63. Mr. WALTER GUINNESS

asked whether the Postmaster-General will give the names of his Special Committee to which he submitted in 1912 the terms for the Marconi Contract which has since lapsed; whether he has submitted to this Special Committee the terms of the second Marconi Contract which he has now laid before the House, and, if so, the date on which this meeting took place; if this Special Committee has also considered the altered circumstances occasioned by the success of the Goldschmidt Company in establishing Transatlantic communication as foreshadowed by the Advisory Committee of Experts; in that case, will he state what the Report of the Special Committee was; and, if not, will he convoke that body and lay the facts before them before entering into any contract for the wireless chain which will definitely bind the House and the country, despite the existence of a different system which has succeeded in sending messages over a far greater distance and under more difficult conditions?

Mr. HERBERT SAMUEL

The gentlemen who attended meetings of the Committee which advised me in the course of the negotiations with the Marconi Company prior to the acceptance of their tender in March, 1912, were the High Commissioners of South Africa, Australia, and New Zealand; Captain Muirhead Collins, Official Secretary to the Australian Commonwealth Office; Admiral Charlton, Lieutenant R. Fitzmaurice, Captain M. Fitzmaurice, Captain Hope, Mr. Madge, Mr. Minter, from the Admiralty; Mr. Johnson, from the Colonial Office; Sir Henry Kirk, from the India Office; Mr. Wilkins, from the Treasury; Colonel Macdonogh and Major Seaman, from the War Office; and Sir Alexander King, Mr. Farnall, Mr. De Wardt, Commander Loring, and Mr. Taylor, from the Post Office. The actual terms of the proposed contract were submitted to the various Departments of which these gentlemen were the representatives, and to the High Commissioner for South Africa, and were the subject of official correspondence and conferences during several months. They were not laid before the Committee as a body, as the precise wording of the terms of a contract can be better settled by correspondence and by separate conferences than at the meetings of a large Committee. The same course is being adopted with respect to the terms of the new contract. As I have stated in answer to a previous question, the Company which is experimenting with the Goldschmidt system have not acceded to my request to allow the communication across the Atlantic which they claim to have established to be demonstrated at once in the presence of technical advisers of the Post Office and Admiralty. In these circumstances it would be useless to convene a meeting of any Committee to consider claims which are not substantiated by official inspection.

Mr. WALTER GUINNESS

May I ask how many days ago it is that the right hon. Gentleman asked for this demonstration—how many days' notice they considered sufficient?

Mr. HERBERT SAMUEL

The experiments took place on the 3rd and 4th July. The company communicated to me on 5th July the fact that these experiments had been made.
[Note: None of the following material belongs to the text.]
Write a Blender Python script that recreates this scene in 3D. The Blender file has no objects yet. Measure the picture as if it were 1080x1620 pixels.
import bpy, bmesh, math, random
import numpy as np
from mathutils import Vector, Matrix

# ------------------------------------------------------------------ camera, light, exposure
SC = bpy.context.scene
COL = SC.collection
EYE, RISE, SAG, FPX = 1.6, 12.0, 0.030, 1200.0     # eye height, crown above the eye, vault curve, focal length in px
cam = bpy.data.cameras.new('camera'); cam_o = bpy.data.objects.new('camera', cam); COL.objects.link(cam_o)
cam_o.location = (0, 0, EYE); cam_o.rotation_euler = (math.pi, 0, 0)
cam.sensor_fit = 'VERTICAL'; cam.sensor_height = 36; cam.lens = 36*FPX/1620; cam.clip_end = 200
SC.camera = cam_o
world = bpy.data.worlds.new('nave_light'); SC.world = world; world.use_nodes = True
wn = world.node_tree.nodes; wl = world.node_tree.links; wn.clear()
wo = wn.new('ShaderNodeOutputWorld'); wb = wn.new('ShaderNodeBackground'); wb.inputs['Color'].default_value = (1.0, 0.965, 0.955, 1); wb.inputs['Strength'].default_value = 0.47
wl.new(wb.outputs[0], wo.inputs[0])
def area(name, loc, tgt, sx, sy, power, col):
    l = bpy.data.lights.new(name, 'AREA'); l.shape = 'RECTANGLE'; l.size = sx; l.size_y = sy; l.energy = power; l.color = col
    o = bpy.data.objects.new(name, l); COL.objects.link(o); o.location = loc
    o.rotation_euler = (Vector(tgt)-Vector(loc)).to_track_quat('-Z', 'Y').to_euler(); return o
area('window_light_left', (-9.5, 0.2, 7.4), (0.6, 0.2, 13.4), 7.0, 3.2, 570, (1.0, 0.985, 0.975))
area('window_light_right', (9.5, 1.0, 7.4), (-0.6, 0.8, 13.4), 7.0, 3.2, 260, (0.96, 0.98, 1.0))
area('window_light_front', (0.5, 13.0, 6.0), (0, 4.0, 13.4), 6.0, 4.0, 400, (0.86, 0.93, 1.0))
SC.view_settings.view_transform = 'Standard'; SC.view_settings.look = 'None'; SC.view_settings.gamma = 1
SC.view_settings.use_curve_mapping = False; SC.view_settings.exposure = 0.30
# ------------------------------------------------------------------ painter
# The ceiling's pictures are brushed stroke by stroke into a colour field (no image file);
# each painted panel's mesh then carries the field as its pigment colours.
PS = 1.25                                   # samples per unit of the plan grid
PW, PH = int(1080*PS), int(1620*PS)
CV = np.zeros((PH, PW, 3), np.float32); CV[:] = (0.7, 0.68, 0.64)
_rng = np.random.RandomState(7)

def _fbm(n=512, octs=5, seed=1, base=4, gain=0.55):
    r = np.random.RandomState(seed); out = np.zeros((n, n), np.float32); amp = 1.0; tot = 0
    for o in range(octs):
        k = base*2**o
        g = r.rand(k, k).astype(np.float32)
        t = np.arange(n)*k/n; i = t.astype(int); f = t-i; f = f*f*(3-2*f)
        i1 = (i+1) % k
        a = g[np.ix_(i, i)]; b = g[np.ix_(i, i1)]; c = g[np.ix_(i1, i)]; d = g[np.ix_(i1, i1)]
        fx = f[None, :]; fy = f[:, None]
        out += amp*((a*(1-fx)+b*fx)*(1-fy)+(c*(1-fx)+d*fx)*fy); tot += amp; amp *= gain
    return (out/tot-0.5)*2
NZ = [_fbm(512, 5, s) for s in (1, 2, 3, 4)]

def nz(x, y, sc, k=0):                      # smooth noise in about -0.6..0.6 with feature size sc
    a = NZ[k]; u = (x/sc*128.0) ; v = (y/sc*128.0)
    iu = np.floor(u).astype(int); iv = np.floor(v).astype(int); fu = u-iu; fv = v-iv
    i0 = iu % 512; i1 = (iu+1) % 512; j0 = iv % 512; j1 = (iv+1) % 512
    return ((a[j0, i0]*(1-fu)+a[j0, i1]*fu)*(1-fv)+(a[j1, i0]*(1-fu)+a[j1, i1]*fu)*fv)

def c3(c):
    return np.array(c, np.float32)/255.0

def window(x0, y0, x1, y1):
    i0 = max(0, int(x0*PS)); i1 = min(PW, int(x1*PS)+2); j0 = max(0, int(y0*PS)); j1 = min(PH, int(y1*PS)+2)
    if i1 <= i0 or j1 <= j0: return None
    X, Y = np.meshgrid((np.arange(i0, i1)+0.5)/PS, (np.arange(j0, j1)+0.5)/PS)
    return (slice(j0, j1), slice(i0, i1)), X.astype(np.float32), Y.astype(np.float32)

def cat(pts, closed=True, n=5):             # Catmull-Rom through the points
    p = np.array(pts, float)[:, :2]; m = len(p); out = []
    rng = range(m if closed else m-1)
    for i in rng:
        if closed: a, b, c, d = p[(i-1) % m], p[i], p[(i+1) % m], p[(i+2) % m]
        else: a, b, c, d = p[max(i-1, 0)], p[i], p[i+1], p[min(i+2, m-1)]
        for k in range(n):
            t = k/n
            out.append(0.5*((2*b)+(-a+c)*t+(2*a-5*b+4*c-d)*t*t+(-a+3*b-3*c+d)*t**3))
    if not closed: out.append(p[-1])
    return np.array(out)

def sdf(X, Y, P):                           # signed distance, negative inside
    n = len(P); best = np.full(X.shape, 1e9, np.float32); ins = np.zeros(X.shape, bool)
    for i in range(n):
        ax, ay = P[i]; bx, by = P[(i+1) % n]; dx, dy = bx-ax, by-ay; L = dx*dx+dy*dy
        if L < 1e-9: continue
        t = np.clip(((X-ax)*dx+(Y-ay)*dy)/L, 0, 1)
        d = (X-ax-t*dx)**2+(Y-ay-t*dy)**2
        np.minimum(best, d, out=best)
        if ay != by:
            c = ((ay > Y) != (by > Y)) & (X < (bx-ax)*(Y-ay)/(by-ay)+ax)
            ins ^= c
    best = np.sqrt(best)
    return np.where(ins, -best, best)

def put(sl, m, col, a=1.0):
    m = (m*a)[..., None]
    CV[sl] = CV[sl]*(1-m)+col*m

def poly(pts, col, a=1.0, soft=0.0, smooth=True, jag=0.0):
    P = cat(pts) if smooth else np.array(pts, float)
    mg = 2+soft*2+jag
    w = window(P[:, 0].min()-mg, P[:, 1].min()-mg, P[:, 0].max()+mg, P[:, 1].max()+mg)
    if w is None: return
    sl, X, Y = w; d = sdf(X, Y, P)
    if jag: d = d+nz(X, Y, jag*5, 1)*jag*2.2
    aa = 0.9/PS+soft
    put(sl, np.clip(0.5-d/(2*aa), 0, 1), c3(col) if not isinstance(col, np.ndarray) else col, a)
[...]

I wrote to them, I think, on 6th or 7th, asking that demonstrations should be made before my officers at the earliest possible date. A telegram was sent on the following day, and another letter was sent two or three days afterwards. Two or three days ago, I think on Saturday, I received a letter from the company saying that they were not in a position to give any demonstration until August.

Mr. W. REDMOND

Is it not the fact that excepting the Marconi organisation, none of the other firms mentioned, either Poulsen or Goldschmidt, have got the necessary equipment in existence to enable them to carry out the Imperial wireless chain, and, if the contract were given to either, would it not entail, for that reason, very considerable delay?

Mr. HERBERT SAMUEL

My information is to that effect. Of course, they may be able to enlist the necessary staff.

Mr. CHIOZZA MONEY

With regard to the last part of the question, is it not the case that the statement that, by the Goldschmidt system, messages have been sent "over a far greater distance and under more difficult conditions," rests entirely on an ex-party statement?

Mr. HERBERT SAMUEL

So far as I am aware, it rests entirely upon Dr. Goldschmidt's statement.